Adding solar panels may not be the easiest, or least expensive, sustainability upgrade for your home, but it will certainly have the greatest impact on both your energy bills and your environmental footprint. Installing solar panels can run about $15,000 – $20,000 upfront, though a number of government incentives are bringing these numbers down. Alternatively, panels can also be leased for a much lower initial investment.

Once operational, a solar system saves about $600 per year over the course of its 25 to 30-year lifespan, and this figure will grow as energy prices rise. Solar installations require little to no maintenance and increase the value of your home.

From an environmental standpoint, the average five-kilowatt residential system can reduce household CO2 emissions by 15,000 pounds every year.

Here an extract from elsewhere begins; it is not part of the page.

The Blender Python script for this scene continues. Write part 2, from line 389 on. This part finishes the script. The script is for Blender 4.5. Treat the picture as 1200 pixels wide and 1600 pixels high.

Using your solar system to power an electric vehicle is the ultimate sustainable solution serving to reduce total CO2 emissions by as much as 70%!

These days, being environmentally responsible is the hallmark of a good global citizen and it need not require major sacrifices in regards to your lifestyle or your wallet. In fact, increasing your home’s sustainability is apt to make your residence more livable and save you money in the long run. The five projects listed here are just a few of the easy ways to reduce both your environmental footprint and your energy bills. So, give one or more of them a try; with a small budget and a little know-how, there is no reason you can’t start today.